At trial last July, Stott had to convince a jury that Altimus knowingly took steps to illegally game Utah’s system for awarding sheep tags, which can auction for as high as $70,000.

In 2014, according to DWR data, 5,174 Utah hunters vied for 35 desert bighorn tags, while 7,184 nonresidents vied for three.

“This is a big tag,” Stott said. “It’s huge in the hunting world.”

Big enough, it appears, for Altimus to uproot his life for a few months.

In August 2013, he rented a house in Kanab, moved his belongings there and obtained a Utah driver license, according to Stott. Using the Kanab address, Altimus applied the following March, not long after meeting the six-month threshold for residency, and drew a permit to take a bighorn from the famed Zion hunting unit — just one of 11 awarded that year.

“We proved it was all for this permit,” Stott said. A few weeks after winning the tag, Altimus moved back to Arizona, then returned for the fall hunt, where he bagged a ram.
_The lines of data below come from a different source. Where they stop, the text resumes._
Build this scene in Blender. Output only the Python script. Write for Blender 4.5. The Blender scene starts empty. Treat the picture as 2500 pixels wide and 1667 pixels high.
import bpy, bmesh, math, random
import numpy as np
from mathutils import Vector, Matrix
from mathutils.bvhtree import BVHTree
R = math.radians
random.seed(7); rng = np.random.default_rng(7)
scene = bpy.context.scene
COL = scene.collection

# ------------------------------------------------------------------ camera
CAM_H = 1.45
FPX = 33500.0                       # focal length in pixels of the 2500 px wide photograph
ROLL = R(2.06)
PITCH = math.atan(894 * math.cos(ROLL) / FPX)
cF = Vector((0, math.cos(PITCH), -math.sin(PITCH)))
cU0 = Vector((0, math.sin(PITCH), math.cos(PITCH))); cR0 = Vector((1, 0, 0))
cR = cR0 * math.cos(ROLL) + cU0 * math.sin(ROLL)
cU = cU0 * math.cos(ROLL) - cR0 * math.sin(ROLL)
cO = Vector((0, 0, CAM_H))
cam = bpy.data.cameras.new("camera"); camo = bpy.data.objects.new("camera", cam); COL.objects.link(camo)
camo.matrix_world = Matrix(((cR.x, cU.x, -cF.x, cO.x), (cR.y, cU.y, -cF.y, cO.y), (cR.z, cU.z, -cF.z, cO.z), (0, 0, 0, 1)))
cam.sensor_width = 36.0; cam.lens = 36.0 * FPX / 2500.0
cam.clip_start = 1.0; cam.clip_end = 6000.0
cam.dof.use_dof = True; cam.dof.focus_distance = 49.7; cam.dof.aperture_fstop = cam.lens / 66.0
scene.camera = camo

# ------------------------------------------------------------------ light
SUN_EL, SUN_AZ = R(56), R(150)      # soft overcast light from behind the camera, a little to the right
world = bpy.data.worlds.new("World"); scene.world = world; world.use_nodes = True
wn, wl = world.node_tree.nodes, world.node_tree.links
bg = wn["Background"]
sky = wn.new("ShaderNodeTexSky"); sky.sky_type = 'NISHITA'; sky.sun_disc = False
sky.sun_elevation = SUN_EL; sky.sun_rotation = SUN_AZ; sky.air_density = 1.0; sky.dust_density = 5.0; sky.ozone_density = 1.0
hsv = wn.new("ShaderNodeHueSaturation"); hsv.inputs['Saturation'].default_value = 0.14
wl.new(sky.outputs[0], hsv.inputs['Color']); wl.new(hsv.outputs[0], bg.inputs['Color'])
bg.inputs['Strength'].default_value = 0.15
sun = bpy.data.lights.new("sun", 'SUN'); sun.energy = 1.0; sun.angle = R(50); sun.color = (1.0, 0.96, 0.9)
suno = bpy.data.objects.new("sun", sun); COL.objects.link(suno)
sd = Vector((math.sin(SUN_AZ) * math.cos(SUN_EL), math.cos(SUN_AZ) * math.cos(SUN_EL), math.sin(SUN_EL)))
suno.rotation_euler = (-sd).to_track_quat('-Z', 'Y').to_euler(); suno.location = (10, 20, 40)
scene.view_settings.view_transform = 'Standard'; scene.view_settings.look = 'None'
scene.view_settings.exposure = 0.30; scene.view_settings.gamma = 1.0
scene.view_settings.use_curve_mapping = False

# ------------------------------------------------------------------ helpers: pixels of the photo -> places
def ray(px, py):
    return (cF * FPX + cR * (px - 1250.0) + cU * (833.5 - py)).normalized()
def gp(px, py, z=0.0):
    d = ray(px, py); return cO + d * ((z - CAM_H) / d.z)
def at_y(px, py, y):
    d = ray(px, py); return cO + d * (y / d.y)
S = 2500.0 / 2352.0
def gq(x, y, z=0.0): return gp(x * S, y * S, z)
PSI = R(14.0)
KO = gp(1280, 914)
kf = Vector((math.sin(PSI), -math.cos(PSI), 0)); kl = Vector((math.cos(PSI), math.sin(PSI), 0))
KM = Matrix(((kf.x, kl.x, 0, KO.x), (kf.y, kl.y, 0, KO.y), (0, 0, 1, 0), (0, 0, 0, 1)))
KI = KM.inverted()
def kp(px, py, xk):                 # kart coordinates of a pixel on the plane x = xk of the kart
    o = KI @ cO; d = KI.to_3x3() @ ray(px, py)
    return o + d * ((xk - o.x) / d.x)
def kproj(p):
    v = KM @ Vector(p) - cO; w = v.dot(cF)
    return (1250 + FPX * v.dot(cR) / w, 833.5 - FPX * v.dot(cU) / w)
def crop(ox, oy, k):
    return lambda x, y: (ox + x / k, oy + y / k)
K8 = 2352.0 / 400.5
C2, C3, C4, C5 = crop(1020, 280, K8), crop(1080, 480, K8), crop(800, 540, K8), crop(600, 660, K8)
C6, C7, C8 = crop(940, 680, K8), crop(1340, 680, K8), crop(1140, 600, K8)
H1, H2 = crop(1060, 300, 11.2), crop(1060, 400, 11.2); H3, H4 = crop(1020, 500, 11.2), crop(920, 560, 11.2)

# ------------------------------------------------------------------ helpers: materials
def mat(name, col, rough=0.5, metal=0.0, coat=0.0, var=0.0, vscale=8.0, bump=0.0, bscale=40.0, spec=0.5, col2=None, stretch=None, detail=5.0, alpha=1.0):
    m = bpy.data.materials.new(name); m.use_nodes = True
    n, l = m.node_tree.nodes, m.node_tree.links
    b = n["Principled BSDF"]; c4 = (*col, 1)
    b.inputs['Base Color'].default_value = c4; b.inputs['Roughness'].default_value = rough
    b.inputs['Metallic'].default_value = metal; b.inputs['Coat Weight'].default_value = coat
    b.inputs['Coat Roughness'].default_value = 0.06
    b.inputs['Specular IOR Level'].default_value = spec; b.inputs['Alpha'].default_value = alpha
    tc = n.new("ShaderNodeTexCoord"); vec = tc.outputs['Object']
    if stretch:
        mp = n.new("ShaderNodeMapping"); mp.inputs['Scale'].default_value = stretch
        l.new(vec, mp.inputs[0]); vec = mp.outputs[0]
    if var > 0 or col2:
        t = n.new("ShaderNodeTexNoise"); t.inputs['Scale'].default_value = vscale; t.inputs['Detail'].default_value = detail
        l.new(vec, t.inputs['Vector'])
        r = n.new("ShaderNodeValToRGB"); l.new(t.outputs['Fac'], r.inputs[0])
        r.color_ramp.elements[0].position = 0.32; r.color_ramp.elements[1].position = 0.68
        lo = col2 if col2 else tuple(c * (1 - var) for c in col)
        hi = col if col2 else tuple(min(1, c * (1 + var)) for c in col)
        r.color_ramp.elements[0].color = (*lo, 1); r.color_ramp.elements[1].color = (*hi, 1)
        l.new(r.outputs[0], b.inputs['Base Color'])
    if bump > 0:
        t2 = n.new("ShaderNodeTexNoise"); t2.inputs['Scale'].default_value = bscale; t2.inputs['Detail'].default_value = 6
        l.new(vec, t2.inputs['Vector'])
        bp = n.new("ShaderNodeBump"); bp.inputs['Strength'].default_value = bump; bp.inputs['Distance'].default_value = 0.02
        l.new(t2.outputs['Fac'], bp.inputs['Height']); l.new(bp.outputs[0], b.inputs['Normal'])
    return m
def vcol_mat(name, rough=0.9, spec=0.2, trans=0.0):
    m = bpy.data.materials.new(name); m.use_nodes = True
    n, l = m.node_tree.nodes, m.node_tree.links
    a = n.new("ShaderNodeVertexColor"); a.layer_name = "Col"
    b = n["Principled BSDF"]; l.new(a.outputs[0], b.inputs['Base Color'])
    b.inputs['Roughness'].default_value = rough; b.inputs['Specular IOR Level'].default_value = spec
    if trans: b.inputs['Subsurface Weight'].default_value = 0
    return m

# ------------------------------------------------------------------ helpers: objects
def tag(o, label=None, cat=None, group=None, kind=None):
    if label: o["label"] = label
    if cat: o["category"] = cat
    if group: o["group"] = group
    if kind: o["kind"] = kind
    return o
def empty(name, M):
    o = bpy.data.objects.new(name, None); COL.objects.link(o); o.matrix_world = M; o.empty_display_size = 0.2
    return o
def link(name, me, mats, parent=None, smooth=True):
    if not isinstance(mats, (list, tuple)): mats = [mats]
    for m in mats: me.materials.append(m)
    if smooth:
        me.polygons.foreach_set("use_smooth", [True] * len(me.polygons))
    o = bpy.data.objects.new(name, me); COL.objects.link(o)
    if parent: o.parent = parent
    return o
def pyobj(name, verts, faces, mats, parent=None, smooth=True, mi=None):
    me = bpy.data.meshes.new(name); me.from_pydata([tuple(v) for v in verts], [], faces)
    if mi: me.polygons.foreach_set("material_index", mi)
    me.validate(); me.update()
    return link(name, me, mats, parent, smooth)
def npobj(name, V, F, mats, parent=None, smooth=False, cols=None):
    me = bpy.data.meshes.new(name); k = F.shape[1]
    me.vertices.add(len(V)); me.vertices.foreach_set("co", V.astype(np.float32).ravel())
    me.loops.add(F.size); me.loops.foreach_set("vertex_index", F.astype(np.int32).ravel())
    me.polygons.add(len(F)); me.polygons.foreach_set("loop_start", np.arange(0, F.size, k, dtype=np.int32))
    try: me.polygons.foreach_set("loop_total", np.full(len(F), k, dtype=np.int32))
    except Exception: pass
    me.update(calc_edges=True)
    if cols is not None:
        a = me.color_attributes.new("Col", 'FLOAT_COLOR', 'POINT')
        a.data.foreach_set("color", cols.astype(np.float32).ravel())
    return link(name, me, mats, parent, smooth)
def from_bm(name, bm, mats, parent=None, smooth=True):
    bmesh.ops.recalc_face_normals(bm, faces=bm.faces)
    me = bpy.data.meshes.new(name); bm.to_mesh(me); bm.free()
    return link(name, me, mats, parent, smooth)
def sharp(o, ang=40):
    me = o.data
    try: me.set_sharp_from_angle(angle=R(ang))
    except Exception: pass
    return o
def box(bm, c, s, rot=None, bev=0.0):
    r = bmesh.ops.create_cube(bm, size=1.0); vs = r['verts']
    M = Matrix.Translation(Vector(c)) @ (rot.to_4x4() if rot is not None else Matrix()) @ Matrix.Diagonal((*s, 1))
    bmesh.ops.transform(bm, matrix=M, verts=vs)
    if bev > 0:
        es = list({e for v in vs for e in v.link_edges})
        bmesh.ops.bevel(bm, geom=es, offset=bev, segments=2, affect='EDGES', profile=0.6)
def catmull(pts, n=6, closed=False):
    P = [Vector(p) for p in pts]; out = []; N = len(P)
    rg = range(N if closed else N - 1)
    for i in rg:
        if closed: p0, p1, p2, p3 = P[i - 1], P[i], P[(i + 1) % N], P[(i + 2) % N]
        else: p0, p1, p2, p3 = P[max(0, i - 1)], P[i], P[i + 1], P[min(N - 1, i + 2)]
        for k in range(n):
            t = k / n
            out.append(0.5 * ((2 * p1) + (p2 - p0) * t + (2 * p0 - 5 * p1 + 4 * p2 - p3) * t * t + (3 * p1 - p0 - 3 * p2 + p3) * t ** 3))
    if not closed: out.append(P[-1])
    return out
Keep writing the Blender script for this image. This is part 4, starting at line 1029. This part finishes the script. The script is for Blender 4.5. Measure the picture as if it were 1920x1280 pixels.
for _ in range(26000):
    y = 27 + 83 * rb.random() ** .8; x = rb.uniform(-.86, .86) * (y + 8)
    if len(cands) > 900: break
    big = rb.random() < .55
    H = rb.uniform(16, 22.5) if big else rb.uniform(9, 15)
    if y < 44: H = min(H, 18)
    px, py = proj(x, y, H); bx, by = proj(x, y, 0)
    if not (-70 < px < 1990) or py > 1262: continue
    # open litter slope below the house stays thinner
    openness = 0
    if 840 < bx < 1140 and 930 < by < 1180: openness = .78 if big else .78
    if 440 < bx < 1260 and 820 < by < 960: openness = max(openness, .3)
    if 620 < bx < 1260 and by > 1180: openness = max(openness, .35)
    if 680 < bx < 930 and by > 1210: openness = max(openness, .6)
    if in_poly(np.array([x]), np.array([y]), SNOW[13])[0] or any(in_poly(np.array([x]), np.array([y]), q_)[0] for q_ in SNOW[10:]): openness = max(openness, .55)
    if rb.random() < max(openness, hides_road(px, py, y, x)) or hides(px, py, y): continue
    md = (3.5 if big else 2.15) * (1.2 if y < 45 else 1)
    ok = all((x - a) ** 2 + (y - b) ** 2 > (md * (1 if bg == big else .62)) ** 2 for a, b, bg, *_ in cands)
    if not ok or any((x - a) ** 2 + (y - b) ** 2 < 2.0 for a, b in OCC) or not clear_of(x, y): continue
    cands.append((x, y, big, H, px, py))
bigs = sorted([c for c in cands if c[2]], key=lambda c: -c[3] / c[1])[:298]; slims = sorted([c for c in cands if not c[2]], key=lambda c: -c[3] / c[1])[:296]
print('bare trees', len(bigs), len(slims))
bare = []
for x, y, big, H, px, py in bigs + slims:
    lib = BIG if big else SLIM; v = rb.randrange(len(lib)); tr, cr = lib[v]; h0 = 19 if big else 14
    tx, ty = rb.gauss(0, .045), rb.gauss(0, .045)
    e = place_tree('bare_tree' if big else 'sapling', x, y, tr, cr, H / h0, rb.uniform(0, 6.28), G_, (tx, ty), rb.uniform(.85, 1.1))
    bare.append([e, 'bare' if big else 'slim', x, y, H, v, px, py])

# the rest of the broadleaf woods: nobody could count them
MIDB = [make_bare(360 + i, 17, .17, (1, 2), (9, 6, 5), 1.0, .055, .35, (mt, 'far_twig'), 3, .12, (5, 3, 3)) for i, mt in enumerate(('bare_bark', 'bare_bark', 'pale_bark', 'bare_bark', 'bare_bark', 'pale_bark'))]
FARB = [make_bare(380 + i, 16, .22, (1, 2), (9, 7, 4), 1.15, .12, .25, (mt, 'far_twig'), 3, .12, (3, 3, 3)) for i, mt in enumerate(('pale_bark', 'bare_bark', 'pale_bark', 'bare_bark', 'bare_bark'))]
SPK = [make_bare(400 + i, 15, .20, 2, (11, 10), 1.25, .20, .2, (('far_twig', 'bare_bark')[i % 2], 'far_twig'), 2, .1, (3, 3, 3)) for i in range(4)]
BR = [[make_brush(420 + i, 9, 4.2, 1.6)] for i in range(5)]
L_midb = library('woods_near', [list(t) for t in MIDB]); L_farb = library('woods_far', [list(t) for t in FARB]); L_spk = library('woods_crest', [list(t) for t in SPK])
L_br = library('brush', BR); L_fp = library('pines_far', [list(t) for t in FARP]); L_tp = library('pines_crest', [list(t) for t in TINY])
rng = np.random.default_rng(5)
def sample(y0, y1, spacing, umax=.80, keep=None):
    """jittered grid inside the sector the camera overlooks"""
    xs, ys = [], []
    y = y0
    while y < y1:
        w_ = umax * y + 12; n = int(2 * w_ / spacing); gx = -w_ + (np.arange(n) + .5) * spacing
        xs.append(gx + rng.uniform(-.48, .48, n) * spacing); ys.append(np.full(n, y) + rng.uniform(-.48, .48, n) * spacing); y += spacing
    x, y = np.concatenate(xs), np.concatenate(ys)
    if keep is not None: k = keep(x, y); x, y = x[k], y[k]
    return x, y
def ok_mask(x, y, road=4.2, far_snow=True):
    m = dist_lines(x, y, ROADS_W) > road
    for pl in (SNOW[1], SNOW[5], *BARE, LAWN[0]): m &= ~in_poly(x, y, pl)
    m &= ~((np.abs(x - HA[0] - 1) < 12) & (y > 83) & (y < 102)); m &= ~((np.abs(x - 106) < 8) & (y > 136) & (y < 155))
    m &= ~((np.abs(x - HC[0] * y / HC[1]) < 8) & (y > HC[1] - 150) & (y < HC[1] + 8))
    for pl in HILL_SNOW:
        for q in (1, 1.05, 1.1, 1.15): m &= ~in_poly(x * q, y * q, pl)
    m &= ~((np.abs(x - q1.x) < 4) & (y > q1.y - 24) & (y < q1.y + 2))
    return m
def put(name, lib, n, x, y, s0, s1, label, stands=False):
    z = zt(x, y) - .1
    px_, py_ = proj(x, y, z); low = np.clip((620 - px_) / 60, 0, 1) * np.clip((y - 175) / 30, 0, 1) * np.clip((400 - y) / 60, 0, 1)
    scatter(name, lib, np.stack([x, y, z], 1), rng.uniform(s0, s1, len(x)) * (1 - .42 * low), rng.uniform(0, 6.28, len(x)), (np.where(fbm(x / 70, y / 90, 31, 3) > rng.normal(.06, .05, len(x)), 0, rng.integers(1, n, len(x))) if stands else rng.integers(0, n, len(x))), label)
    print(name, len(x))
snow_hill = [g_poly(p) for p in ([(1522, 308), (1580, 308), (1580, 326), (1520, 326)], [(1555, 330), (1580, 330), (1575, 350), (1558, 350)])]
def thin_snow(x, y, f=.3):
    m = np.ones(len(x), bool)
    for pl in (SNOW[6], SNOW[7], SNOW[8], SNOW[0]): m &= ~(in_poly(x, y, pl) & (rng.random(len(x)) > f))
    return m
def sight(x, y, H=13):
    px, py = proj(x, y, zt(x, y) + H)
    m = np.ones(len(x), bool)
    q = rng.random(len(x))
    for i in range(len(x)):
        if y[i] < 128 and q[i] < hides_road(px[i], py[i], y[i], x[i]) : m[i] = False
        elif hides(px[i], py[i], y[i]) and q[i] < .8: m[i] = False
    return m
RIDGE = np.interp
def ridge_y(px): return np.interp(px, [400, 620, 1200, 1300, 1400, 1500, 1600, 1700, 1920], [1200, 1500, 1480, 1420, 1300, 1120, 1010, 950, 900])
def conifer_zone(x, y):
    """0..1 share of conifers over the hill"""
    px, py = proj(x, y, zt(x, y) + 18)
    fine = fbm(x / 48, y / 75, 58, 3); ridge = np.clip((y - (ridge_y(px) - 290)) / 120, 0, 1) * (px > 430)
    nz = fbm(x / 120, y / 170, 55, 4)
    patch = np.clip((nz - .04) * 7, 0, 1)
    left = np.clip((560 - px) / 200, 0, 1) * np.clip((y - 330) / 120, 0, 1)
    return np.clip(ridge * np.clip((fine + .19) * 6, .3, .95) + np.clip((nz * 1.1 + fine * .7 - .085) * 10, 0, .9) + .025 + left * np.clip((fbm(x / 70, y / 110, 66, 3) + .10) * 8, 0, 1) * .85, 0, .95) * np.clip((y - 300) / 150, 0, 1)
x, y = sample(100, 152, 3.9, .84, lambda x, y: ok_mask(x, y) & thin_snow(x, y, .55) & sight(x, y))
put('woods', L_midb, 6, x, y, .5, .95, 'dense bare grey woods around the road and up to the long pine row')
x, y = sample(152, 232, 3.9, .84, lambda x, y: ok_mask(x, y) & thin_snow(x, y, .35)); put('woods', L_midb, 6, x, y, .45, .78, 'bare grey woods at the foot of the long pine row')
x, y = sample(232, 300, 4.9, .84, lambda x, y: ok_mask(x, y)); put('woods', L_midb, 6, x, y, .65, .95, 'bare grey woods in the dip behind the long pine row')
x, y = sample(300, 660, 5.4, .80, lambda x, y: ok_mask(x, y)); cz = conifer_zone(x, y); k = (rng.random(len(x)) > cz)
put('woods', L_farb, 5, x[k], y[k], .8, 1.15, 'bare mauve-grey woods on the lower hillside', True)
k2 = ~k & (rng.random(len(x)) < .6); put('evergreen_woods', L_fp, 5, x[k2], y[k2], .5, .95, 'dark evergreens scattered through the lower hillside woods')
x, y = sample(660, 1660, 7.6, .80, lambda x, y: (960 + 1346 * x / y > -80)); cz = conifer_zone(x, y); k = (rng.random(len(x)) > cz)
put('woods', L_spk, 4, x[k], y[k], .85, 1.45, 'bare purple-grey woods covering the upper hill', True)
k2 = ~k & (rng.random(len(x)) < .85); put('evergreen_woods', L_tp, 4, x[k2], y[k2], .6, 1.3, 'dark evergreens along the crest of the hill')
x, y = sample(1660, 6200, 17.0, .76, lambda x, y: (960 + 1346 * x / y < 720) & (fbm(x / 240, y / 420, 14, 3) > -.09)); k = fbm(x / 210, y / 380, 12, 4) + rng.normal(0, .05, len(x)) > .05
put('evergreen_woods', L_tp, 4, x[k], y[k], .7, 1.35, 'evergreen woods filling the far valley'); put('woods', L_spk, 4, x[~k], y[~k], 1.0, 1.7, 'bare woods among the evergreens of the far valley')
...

After three days of testimony in Kanab’s 6th District Court, the jury returned a guilty verdict for wanton destruction of wildlife, a third-degree felony. Judge Wallace Lee ordered Altimus to pay DWR $30,000 in restitution, payable in monthly payments of $1,000 as part of his three years on probation. He also lost his right to possess a firearm and hunt in Utah during that period. Officials had already seized the ram trophy, whose prodigious horns curled into a full circle.

But the real punishment was meted out by DWR, which filed a petition to revoke Altimus’ hunting privileges for 10 years in the states participating in the Interstate Wildlife Violator Compact, which includes all 50 states but Delaware, Massachusetts and Hawaii.

A hearing officer affirmed the recommendation, although the order could be appealed to the Utah Wildlife Board.